Which is not to say I resent this work; much of it carries intrinsic reward. (Aside from tax returns, which are horrible, personal finance is intriguing. Yes, even now.) There is also a great deal to be said for possessing the complete trust of one’s spouse. And I am just stupid proud of what David has accomplished, and what’s coming down the pike for him (no, sorry, can’t tell just yet).
It does irk me now and then, though, patience not being an especial virtue of mine. I’ve lost my temper with David a few times, usually because a particular decision feels too big or too worrisome for me but he won’t or can’t participate. Or because he pokes his head up and makes a fuss over a decision I’ve made. Or because he doesn’t seem to understand or value what I do for him (usually a misapprehension on my part, but there it is).
It’s also not to say that I couldn’t give up particular facets of my life that on reflection exist only to serve this thing I can’t not do. Job—I’ve thrown away two in the last three years, and the one I’m on will end sometime next year (because the project will be done, not because I’m going to stomp out in a huff or anything like that).
Finances—I talk a lot about paying off the mortgage, probably more than I should, but that’s because it is a weight, a big one. I want it gone. With the extra principal payments, it has sucked up a good one-third to one-half our post-tax income the last three years, windfalls aside. Burning the mortgage will buy me freedom I can hardly imagine right now.
Not just financial freedom, since that is usually defined as “freedom to spend lots of money on useless stuff;” I don’t have lifestyle ambitions much beyond the way I live now. What I’m after is mental freedom, a return of the brainspace currently occupied with “how do I find $x to put into the house? do I put $x I currently have into the house, save it for David’s tuition (or, heaven forfend, my own) or what? oh, crud, have I even fed the IRAs this year?” In other words, I’m trying to put myself out of (part of) this job.

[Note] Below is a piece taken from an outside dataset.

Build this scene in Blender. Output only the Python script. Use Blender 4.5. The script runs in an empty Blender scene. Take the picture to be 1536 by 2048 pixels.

Even then, though, I doubt I’ll do much that Mark or Jonathon would recognize as life-work. It’s just not the way I function. I am part worker bee, (large) part drone. I genuinely enjoy music performance, but I’ve lived without it for several years now. Theater—even longer, just about long enough to grow into the mother-in-law roles that fit me best. Writing—Burningbird is a writer, not me. I do not have whatever drive it is that impels some people into relentless pursuit of a particular metier.
It’s lovely when I have work to do that I can genuinely get into, and I’m pushing myself toward library school (and accepting the additional mental burden of figuring out how to pay for it—the words “home equity line of credit” have actually crossed my mind, much to my dismay) in hopes of finding such work; but I don’t need that in the same way I need to watch out for my husband.
Every time I’ve sought the One True Lifework, in fact, I’ve fallen flat on my face, tripped over my own inflated expectations. Graduate school. Ebooks and markup. Better I should do what I can’t not do, and let the One True Lifework go.
I read Richard Florida’s The Rise of the Creative Class recently. It didn’t especially convince me—I can accept his data but not all his conclusions—but I had a true fire-book-across-room moment while perusing his final chapter. (No, I didn’t fire book across room. I don’t do that to library books. I just snarled and wanted to.)
See, Florida points out that a Creative Class–based economy leaves non-Creative-Classers in the dust, in service jobs that pay a wretched benefits-less pittance. He’s right. His solution? Not revaluing service jobs as vital parts of tolerable living. Not valuing human time and energy enough to pay a decent minimum wage, to ensure a minimum standard of health care. Oh, no. The answer is to move everyone into the Creative Class!
Moron. Clueless, elitist moron—I really wanted to fire that book into a wall, hard. Maybe I am a drudge; maybe I do deserve no more than the pittance I’m paid. Move me out of my drudgery into the lighthearted, self-absorbed Creative Class, though, and David’s in immediate trouble. I may be a drudge, but I am a necessary drudge.
And we necessary drudges deserve better than second-class status. Better than to be told that whatever we’re doing is less than what we should be because it is a means to an end and not an end in itself.